Tuesday, January 26, 2010

The Gear Or Not The Gear?


It is snowing here today. This was the view early this morning.  A good day to stay warm and dry.
This afternoon I go and teach. The class started last Tuesday.  A day time class for a change.
Today we will talk about White Balance, a good topic with all the snow.

Being inside most of the day has given me the opportunity to catch up on my fellow bloggers.
Have you ever wondered why some photographers obsess over gear?  Several folks have said that the most popular blog entries over the last year were the ones on gear. It is well known that the most popular photo blogs are the ones that are equipment orientated. If you have an "Photo Art Blog" like I do you are not going to get huge amounts of hits on your site.
Interestingly enough: the majority of technical interest comes from men and the majority of Art interest comes from women. This reflects my ad hoc observations when selling in art shows and galleries.

The men ask technical questions and mostly do not purchase prints.
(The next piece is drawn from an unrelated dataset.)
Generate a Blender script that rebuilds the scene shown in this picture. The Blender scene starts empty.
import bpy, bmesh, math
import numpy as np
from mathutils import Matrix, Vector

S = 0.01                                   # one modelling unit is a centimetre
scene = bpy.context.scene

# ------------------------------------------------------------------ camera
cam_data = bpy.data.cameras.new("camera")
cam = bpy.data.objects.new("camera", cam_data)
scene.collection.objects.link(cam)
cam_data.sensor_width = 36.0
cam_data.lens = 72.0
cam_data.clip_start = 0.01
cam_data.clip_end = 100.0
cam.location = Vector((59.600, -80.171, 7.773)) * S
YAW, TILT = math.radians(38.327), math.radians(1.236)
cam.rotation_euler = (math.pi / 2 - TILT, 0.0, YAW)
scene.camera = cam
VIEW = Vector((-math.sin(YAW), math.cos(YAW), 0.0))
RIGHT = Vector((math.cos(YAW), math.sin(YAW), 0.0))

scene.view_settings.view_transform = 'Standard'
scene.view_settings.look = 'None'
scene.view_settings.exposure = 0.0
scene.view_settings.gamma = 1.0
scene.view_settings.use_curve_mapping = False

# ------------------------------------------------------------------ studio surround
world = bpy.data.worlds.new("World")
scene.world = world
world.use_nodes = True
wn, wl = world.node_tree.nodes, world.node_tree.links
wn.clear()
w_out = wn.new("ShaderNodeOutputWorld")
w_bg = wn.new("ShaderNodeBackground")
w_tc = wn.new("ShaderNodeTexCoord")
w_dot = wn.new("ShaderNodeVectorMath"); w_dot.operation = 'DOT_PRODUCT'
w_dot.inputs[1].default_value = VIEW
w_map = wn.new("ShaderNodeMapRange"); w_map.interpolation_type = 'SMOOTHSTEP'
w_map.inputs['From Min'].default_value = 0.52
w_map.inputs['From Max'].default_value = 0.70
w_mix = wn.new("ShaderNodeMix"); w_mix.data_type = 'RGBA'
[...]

The women see the image, enjoy it and purchase it. (thank goodness).  The men look at the image and see it in terms of: how to do that, what gear do I need to make that, Oh, he was just there at the right time, if I lived there I could do that, and Wow, he must have a great camera!
Women see the image, and a bit more, they mostly are able to read the message in the medium. They usually do not care how it was made. To them, the image, not the process is the important thing. Amen!

It has been my experience, over years of being a working photographer, that the gear does NOT make a good photograph. Yes, the equipment is necessary in order to create an image. But, the worlds best gear will not create anything by itself. It need the heart and mind of the artist behind the lens to make anything worth looking at for more than a glance. A typewriter was helpful a few years ago if you wanted to be a writer, but I will bet that no one ask Robert Frost what make and model typewriter he used.
Whatever you have now, learn to use it, to get the most out of it, to make say say what you want to say.
That message is what I will try to get across to my students this term. We shall see how that works out.



Uncommon Depth said...

I've never really noticed that distinction in the questions I get asked by the different genders. Perhaps I'm just not paying enough attention. I will pay attention at the openings next week and see though.

A lovely scene to wake up to!

steve said...

Yes, it was a very pretty morning.
I would be interested in hearing about your experiences at the openings. It may be that you, as a female artist, would get different questions.